How/When you'd use it
The example above could be used to set the title of each of your answer pages to the question it answers if added to the <head> </head> section of your answer template.

The page's title appears in the bar at the top of the browser when you view the page and is also used by some search engines to determine the page's content.

The templates supplied with Friday also use :question: placeholder to create the list of questions (and links to answers) on the main FAQ page and in several cases to repeat the question as the headline of each answer page.

PlaceholderReturns
:question.s: The current question, stripped of any user-defined placeholders

Example:
To use the current question, stripped of any user-defined placeholders, as the title of your answer pages, include this html in the answer template between the <head> and </head> tags:

<title>:question.s:</title>

How/When you'd use it
You don't need :question.s: unless you use user-defined placeholders in your questions.

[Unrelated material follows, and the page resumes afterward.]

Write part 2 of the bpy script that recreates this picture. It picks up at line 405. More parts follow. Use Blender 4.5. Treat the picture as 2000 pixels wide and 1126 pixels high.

You can simply use :question: instead.

Why you'd need to use it
Normally, :question: returns the current question's text, but if your question has a user-defined placeholder in it, you may not want that to be included. For example if you have a user-defined placeholder that gets replaced by the HTML code to insert an image file, you don't want that code to appear in the Head portion of your html files.

At the same time, you might want to use the question as the title for the current answer page.

That's where you'd use :question.s: instead - it returns the question text stripped of any user-defined placeholders.